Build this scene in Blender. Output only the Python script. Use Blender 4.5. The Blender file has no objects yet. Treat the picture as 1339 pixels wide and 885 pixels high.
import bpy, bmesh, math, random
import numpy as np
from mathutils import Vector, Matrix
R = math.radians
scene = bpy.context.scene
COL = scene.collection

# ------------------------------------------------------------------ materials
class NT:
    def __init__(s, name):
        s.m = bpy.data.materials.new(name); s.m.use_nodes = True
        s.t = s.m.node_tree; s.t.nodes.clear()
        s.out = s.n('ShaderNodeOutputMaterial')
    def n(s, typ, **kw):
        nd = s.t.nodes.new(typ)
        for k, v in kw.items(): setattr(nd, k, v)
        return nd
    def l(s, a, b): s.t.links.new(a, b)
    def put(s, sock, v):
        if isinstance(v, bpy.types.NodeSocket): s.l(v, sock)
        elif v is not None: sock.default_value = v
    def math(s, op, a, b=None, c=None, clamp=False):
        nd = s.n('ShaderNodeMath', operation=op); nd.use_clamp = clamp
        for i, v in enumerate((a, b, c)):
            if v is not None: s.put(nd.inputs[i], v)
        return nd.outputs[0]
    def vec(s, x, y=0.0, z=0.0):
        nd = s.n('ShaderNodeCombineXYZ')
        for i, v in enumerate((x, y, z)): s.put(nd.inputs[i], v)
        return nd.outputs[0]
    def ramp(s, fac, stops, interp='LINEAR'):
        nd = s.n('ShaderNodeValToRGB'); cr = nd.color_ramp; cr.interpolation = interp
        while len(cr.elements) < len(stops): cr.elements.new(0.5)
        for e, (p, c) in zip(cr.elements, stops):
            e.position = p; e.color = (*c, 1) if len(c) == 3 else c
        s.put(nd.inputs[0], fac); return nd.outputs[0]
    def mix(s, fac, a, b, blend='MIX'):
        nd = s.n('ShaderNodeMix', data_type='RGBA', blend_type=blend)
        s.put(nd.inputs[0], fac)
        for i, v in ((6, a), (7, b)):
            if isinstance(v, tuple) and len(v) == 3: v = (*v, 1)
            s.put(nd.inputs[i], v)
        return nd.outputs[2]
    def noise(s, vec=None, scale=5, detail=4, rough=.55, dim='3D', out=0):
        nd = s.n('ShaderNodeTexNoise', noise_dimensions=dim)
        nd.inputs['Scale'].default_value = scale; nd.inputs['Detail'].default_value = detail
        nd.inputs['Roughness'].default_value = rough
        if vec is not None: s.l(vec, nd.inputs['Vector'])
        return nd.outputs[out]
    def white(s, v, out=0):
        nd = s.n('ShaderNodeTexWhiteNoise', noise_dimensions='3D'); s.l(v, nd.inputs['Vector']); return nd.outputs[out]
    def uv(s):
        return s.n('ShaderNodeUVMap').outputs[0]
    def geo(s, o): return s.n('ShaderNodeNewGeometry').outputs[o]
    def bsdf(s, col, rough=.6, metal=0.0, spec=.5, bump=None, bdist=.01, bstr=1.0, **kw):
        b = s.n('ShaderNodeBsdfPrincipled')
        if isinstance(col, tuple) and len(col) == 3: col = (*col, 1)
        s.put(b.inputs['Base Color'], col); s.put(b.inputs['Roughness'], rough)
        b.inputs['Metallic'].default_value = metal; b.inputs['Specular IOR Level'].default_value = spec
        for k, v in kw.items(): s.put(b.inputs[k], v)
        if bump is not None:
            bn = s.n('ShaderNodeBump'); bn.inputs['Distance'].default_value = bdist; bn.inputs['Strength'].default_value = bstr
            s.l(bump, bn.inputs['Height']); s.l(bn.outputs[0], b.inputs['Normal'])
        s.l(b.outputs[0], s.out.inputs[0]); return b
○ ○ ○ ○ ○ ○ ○
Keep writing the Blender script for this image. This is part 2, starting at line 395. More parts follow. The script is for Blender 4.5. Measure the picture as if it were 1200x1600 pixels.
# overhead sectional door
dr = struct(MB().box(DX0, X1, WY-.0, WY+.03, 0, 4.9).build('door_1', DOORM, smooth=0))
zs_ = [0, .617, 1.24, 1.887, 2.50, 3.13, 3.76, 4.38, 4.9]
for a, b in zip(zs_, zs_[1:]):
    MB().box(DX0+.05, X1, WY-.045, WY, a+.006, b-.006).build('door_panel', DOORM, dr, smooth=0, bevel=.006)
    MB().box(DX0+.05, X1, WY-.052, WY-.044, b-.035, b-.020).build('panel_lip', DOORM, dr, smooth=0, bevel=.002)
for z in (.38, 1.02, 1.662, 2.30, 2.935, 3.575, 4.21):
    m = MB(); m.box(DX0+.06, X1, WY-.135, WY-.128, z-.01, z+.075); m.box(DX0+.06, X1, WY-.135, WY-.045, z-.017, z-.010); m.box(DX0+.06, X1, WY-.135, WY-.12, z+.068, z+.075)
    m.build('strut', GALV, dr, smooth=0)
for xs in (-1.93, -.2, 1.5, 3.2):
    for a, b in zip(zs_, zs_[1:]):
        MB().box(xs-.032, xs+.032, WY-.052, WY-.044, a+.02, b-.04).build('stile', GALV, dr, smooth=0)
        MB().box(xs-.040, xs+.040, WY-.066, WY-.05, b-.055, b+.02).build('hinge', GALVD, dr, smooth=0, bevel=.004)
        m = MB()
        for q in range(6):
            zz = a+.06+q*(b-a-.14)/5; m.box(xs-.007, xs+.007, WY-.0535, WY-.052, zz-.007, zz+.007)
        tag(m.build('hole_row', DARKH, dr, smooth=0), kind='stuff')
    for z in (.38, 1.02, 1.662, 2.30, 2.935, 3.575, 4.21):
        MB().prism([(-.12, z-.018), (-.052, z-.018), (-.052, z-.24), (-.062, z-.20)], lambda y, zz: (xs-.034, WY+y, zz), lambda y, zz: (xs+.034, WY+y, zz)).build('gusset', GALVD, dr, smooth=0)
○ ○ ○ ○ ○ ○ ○
Retype, word for word, every line from the line with "Build this scene" to the line with "COL = scene.collection", inclusive. Add nothing.

(SOLVED PROBLEM):
Build this scene in Blender. Output only the Python script. Use Blender 4.5. The Blender file has no objects yet. Treat the picture as 1339 pixels wide and 885 pixels high.
import bpy, bmesh, math, random
import numpy as np
from mathutils import Vector, Matrix
R = math.radians
scene = bpy.context.scene
COL = scene.collection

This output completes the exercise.